§ **Records provided**
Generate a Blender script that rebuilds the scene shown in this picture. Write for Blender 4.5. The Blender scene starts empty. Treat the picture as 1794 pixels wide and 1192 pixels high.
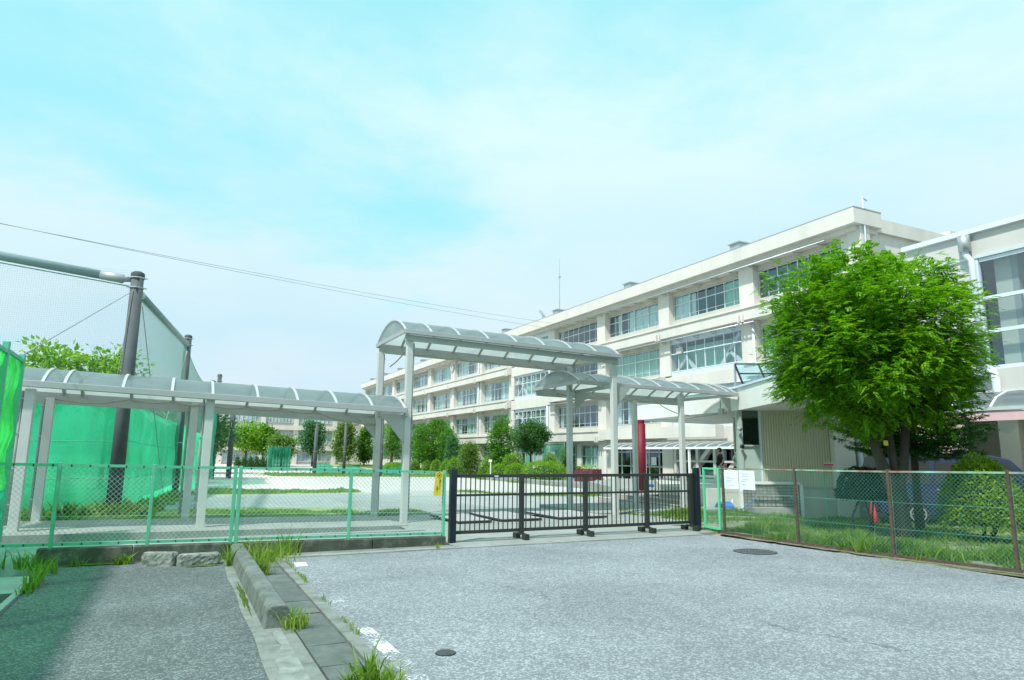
import bpy, math, random
import numpy as np
from mathutils import Vector, Matrix
rnd = random.Random(7); RG = np.random.default_rng(11)
scene = bpy.context.scene
COL = scene.collection

# ------------------------------------------------------------------ camera
YAW, PIT, ROL = math.radians(26.155), math.radians(9.673), math.radians(0.594)
fw = Vector((math.sin(YAW)*math.cos(PIT), math.cos(YAW)*math.cos(PIT), math.sin(PIT)))
rt = Vector((math.cos(YAW), -math.sin(YAW), 0)); up = rt.cross(fw)
r2 = rt*math.cos(ROL)+up*math.sin(ROL); u2 = up*math.cos(ROL)-rt*math.sin(ROL)
cd = bpy.data.cameras.new('camera'); cam = bpy.data.objects.new('camera', cd); COL.objects.link(cam)
m = Matrix((r2, u2, -fw)).transposed().to_4x4(); m.translation = Vector((0, 0, 1.6)); cam.matrix_world = m
cd.sensor_width = 36; cd.lens = 36*1176/1794; cd.clip_end = 3000; cd.clip_start = .05
scene.camera = cam

# ------------------------------------------------------------------ light
SUN = Vector((-.50, -.26, .83)).normalized()
sl = bpy.data.lights.new('sun', 'SUN'); so = bpy.data.objects.new('sun', sl); COL.objects.link(so)
sl.energy = 3.5; sl.angle = math.radians(3); sl.color = (1, .97, .92)
so.rotation_euler = SUN.to_track_quat('Z', 'Y').to_euler(); so.location = (0, 0, 60)
scene.view_settings.view_transform = 'Standard'; scene.view_settings.look = 'None'
scene.view_settings.exposure = 0.6; scene.view_settings.gamma = 1; scene.view_settings.use_curve_mapping = False
world = bpy.data.worlds.new('World'); scene.world = world; world.use_nodes = True
nt = world.node_tree; nt.nodes.clear(); N = nt.nodes.new; L = nt.links.new
out = N('ShaderNodeOutputWorld'); bg = N('ShaderNodeBackground'); bg.inputs['Strength'].default_value = .124
sky = N('ShaderNodeTexSky'); sky.sky_type = 'NISHITA'; sky.sun_disc = False
sky.sun_elevation = math.asin(SUN.z); sky.sun_rotation = math.atan2(SUN.x, SUN.y)
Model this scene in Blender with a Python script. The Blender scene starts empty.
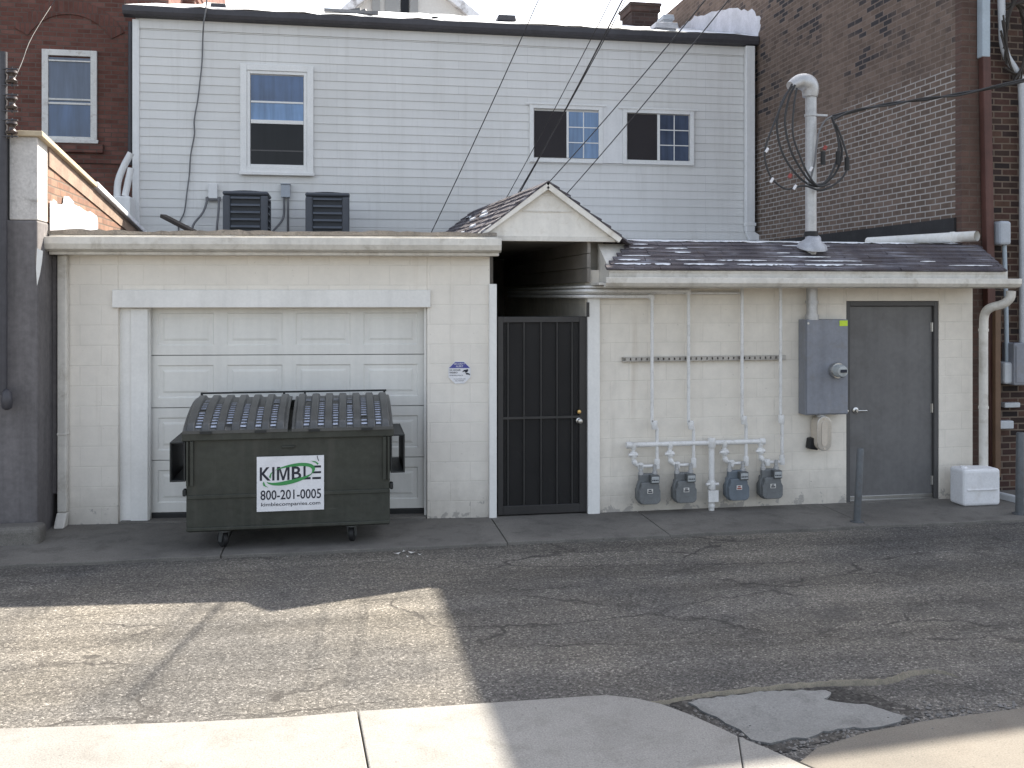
import bpy, bmesh, math, random
from mathutils import Matrix, Vector
random.seed(7)
scene = bpy.context.scene
COL = scene.collection
R = math.radians

# ------------------------------------------------------------------ camera geometry (used to read real positions off the photo)
F, TH, H, D, HY = 960.0, R(10), 2.3, 9.7, 295.0
CT, ST = math.cos(TH), math.sin(TH)
CAM = Vector((0, -D, H))

def ray(px, py):
    a = (px - 512) / F
    return Vector((a * CT + ST, -a * ST + CT, (HY - py) / F))

def onY(px, py, Y=0.0):
    r = ray(px, py); return CAM + r * ((Y + D) / r.y)

def onX(px, py, X):
    r = ray(px, py); return CAM + r * (X / r.x)

def onZ(px, py, Z=0.0):
    r = ray(px, py); return CAM + r * ((Z - H) / r.z)

def rectY(x0, y0, x1, y1, Y):
    """pixel rectangle -> X0, X1, Zbottom, Ztop on the vertical plane Y"""
    xm = (x0 + x1) / 2; ym = (y0 + y1) / 2
    return onY(x0, ym, Y).x, onY(x1, ym, Y).x, onY(xm, y1, Y).z, onY(xm, y0, Y).z

GA = math.atan2(.41, 4.23)                       # the garage stands at a small angle to the annex
GO = Vector((1.48, 0, 0))
GM = Matrix.Translation(GO) @ Matrix.Rotation(-GA, 4, 'Z')
GN = Vector((math.sin(GA), math.cos(GA), 0))

def onG(px, py, v=0.0):
    r = ray(px, py); t = (v - (CAM - GO).dot(GN)) / r.dot(GN)
    p = CAM + r * t
    return GM.inverted() @ p

def rectG(x0, y0, x1, y1, v):
    xm = (x0 + x1) / 2; ym = (y0 + y1) / 2
    return onG(x0, ym, v).x, onG(x1, ym, v).x, onG(xm, y1, v).z, onG(xm, y0, v).z

# ------------------------------------------------------------------ mesh builder
def smooth_path(pts, n=6):
    pts = [Vector(p) for p in pts]
    if len(pts) < 3: return pts
    q = [pts[0] * 2 - pts[1]] + pts + [pts[-1] * 2 - pts[-2]]
    out = []
    for i in range(1, len(q) - 2):
        a, b, c, d = q[i - 1:i + 3]
        for k in range(n):
            t = k / n
            out.append(.5 * ((2 * b) + (c - a) * t + (2 * a - 5 * b + 4 * c - d) * t * t + (3 * b - a - 3 * c + d) * t ** 3))
    out.append(pts[-1])
    return out

class MB:
    def __init__(s): s.v = []; s.f = []
    def add(s, vs, fs):
        n = len(s.v); s.v += [Vector(v) for v in vs]; s.f += [tuple(i + n for i in f) for f in fs]; return s
    def box(s, x0, x1, y0, y1, z0, z1):
        return s.add([(x0,y0,z0),(x1,y0,z0),(x1,y1,z0),(x0,y1,z0),(x0,y0,z1),(x1,y0,z1),(x1,y1,z1),(x0,y1,z1)],
                     [(0,3,2,1),(4,5,6,7),(0,1,5,4),(1,2,6,5),(2,3,7,6),(3,0,4,7)])
    def quad(s, a, b, c, d): return s.add([a,b,c,d], [(0,1,2,3)])
    def bar(s, a, b, w, h=None, up=(0,0,1)):
        """rectangular bar between two points"""
        a = Vector(a); b = Vector(b); h = h or w
        d = (b - a).normalized(); u = Vector(up)
        if abs(d.dot(u)) > .95: u = Vector((0,1,0))
        sx = d.cross(u).normalized() * w / 2; sz = sx.cross(d).normalized() * h / 2
        vs = [a-sx-sz, a+sx-sz, a+sx+sz, a-sx+sz, b-sx-sz, b+sx-sz, b+sx+sz, b-sx+sz]
        return s.add(vs, [(0,1,2,3),(7,6,5,4),(0,4,5,1),(1,5,6,2),(2,6,7,3),(3,7,4,0)])
    def tube(s, pts, r, seg=10, sm=0, cap=True, rs=None):
        pts = smooth_path(pts, sm) if sm else [Vector(p) for p in pts]
        n = len(pts); base = len(s.v); prev = None
        for i, p in enumerate(pts):
            d = (pts[min(i+1,n-1)] - pts[max(i-1,0)]).normalized()
            if prev is None:
                u = Vector((0,0,1)) if abs(d.z) < .9 else Vector((0,1,0))
                a = d.cross(u).normalized()
            else:
                a = (prev - d * prev.dot(d)).normalized()
            prev = a; b = d.cross(a)
            rr = rs[i] if rs else r
            for k in range(seg):
                t = 2 * math.pi * k / seg
                s.v.append(p + (a * math.cos(t) + b * math.sin(t)) * rr)
        for i in range(n - 1):
            for k in range(seg):
                k2 = (k + 1) % seg
                s.f.append((base+i*seg+k, base+i*seg+k2, base+(i+1)*seg+k2, base+(i+1)*seg+k))
        if cap:
            s.f.append(tuple(base + k for k in range(seg))[::-1])
            s.f.append(tuple(base + (n-1)*seg + k for k in range(seg)))
        return s
    def lathe(s, prof, o, axis=(0,0,1), seg=20):
        """prof: list of (radius, height along axis)"""
        ax = Vector(axis).normalized(); o = Vector(o)
        u = Vector((0,0,1)) if abs(ax.z) < .9 else Vector((1,0,0))
        a = ax.cross(u).normalized(); b = ax.cross(a)
        base = len(s.v); n = len(prof)
        for r, h in prof:
            for k in range(seg):
                t = 2*math.pi*k/seg
                s.v.append(o + ax*h + (a*math.cos(t) + b*math.sin(t))*max(r, 1e-4))
        for i in range(n-1):
            for k in range(seg):
                k2 = (k+1) % seg
                s.f.append((base+i*seg+k, base+i*seg+k2, base+(i+1)*seg+k2, base+(i+1)*seg+k))
        s.f.append(tuple(base+k for k in range(seg))[::-1]); s.f.append(tuple(base+(n-1)*seg+k for k in range(seg)))
        return s
    def prism(s, poly, y0, y1, axis='y'):
        """2-D polygon extruded; axis y: poly=(x,z); axis x: poly=(y,z); axis z: poly=(x,y)"""
        n = len(poly)
        def pt(p, t):
            return {'y': (p[0], t, p[1]), 'x': (t, p[0], p[1]), 'z': (p[0], p[1], t)}[axis]
        vs = [pt(p, y0) for p in poly] + [pt(p, y1) for p in poly]
        fs = [tuple(range(n))[::-1], tuple(range(n, 2*n))]
        for i in range(n):
            j = (i+1) % n; fs.append((i, j, n+j, n+i))
        return s.add(vs, fs)
    def build(s, name, mat, parent=None, local=False, bevel=0, smooth=None, seg=2, recalc=True):
        vs = s.v
        if parent is not None and not local:
            inv = WM[parent.name].inverted(); vs = [inv @ v for v in vs]
        me = bpy.data.meshes.new(name)
        me.from_pydata([tuple(v) for v in vs], [], s.f)
        if recalc:
            bm = bmesh.new(); bm.from_mesh(me); bmesh.ops.recalc_face_normals(bm, faces=bm.faces); bm.to_mesh(me); bm.free()
        me.materials.append(mat)
        if smooth is not None:
            for p in me.polygons: p.use_smooth = True
            me.set_sharp_from_angle(angle=R(smooth))
        o = bpy.data.objects.new(name, me); COL.objects.link(o)
        if parent is not None:
            o.parent = parent; WM[o.name] = WM[parent.name]
        else:
            WM[o.name] = Matrix.Identity(4)
        if bevel:
            m = o.modifiers.new('bevel', 'BEVEL'); m.width = bevel; m.segments = seg; m.limit_method = 'ANGLE'; m.angle_limit = R(35)
            m.harden_normals = False
        return o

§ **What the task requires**
Leave out the pictures and quote exactly the lines from the one where "Model this scene" appears to the one where "R = math.radians" appears, both ends counted.

§ **Task response**
Model this scene in Blender with a Python script. The Blender scene starts empty.
import bpy, bmesh, math, random
from mathutils import Matrix, Vector
random.seed(7)
scene = bpy.context.scene
COL = scene.collection
R = math.radians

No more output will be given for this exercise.